The housing 22 includes a view port 32 through which emission lines generated within sputtering chamber 10 can be monitored. Connected to view port 32 is sight tube 34 which is used for collecting the emission line information and launching it onto fiber optic cable 36. Fiber optic cable 36 delivers the emission line information from the sight tube 34 to splitter means 38 which divides the signal into two or more preferably equal parts. Each of the signal parts is delivered to a separate filter means 40a, 40b where it is band pass filtered.
In general, an emission-line represents energy emitted at a particular wavelength (or within a relatively narrow range of wavelengths) that is characteristic of a particular element or compound. For example, hydrogen is known to emit energy at a wavelength
of 6,563 Angstroms when excited. To isolate individual emission lines within the chamber 10, one of the filters 40a, 40b has a center wavelength that corresponds to a predetermined emission line of the target material and the other has a center frequency that corresponds to an emission line of the plasma that is created within the chamber 10. The filtered signals are delivered to first and second detectors 42a, 42b that each produce a current that is proportional to the magnitude of the corresponding emission line. The current signals from the detectors 42a, 42b are each delivered to a respective current meter 44a, 44b that determines the magnitude of the currents and delivers a signal indicative of such to a microprocessor 46. The microprocessor 46 uses the magnitude information from the current meters
44a, 44b to determine the target material flux rate at the substrate 28. As discussed above, the magnitude of the target material emission line is indicative of the rate of material loss from the target. The magnitude of the plasma emission line in conjunction with the relative magnitude between it and the emission line from the target is indicative of, among other things, process conditions within the chamber (such as process pressure and target wear). In one embodiment of the present invention, the microprocessor 46 determines the target material flux rate from the emission line magnitudes using phenomenological methods. That is, deposited film thicknesses are monitored and correlated to emission line magnitude measurements to create a database of information. After the database is created, emission line magnitude measurements are compared to the database to determine present flux rate.

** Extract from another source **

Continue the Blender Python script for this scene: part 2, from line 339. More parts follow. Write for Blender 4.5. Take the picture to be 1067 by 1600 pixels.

Once the flux rate has been determined, microprocessor 46 determines whether the flux rate is within a desired range. If the flux rate is not within the desired range, microprocessor 46 signals a sputter control means 48 to adjust the process conditions within the chamber. For example, the sputter control means 48 can adjust the voltage from the anode 24 to the cathode 26 by sending an appropriate signal to power supply 50. Also, the sputter control means 48 can adjust the pressure within the sputtering chamber 10 by appropriately signaling flow control unit 52 which, as discussed previously, can add or remove sputtering gas from chamber 10 using valve 54. In addition, the sputter control means 48 can adjust other process variables within the chamber 10 such as temperature, sputtering current, and conveyor speed for substrate transport. In this way,
the target material flux rate at the substrate can be maintained at a desired level by dynamically adjusting process conditions within the chamber.
Fig. 2 illustrates a sputtering system in accordance with another embodiment of the present invention for use with a multiple species target having a plurality of components (such as, for example, multiple elements and/or compounds). This system is substantially the same as the system of Fig. 1, except that one or more additional filtration channels have been added. In general, at least one emission line must be measured from the plasma to account for process drift. In addition, at least one emission line must be measured from each element/species of the target material to accurately gauge the flux rate of that element/species at the substrate. For a single element/species target, therefore, a minimum of two filtration channels are required to accurately determine flux rate; one for isolating an emission line of the plasma and one for isolating an emission line of the target material. For multi element/species targets, at least one filtration channel is required to isolate an emission line of the plasma and at least one filtration channel is required to isolate an emission line for each element/species of target material for which flux rate information is desired. It should be appreciated that additional accuracy can be achieved by using more than one emission line from the plasma and/or more than one emission line from each element/species of the target material. In accordance with the present invention, fiber optic cable 36 and splitter means
38 can be part of a single integrated unit. That is, a single fiber optic bundle can be used to transmit the signal from the sighting tube 34 to the filter elements 40a, 40b. At the filter elements 40a, 40b, the single fiber optic bundle is simply separated into two smaller bundles so that a portion of the signal is delivered to the first of the filtration units 40a and a portion of the signal is delivered to a second of the filtration units 40b. The fibers in each fiber bundle can be grouped according to a randomized nature, a non-randomized nature, or a combination of randomized and non-randomized nature. Use of this novel signal splitting method has many advantages. One advantage is reduction in system complexity and cost (i.e., a single fiber optic bundle is generally less expensive than multiple optical fibers and a separate splitter unit). In addition, the fiber bundle can be divided into virtually any number of separate parts for multi-component targets. In one
embodiment of the present invention, a fiber optic bundle from Fiber Optic Systems, Inc. of Simi Valley, California is used.
In one embodiment of the present invention, the substrate mounted within the sputtering chamber is moved back and forth and/or in one in-line direction within the vicinity of the target during the sputtering process to facilitate the even distribution of target material on the substrate. In such an embodiment, process variations can result from the substrate movement, such as by the edges of the moving substrate affecting plasma formation and plasma electrical impedance. In addition, the moving substrate can periodically obstruct the view of the plasma from the exterior environment 20. Therefore, in one embodiment of the present invention, means are provided for averaging the optical signal before and after deposition to produce an average signal during periods of obstructed view.
Although the present invention has been described in conjunction with its preferred embodiment, it is to be understood that modifications and variations may be resorted to without departing from the spirit and scope of the invention as those skilled in the art readily understand. Such modifications and variations are considered to be within the purview and scope of the invention and the appended claims.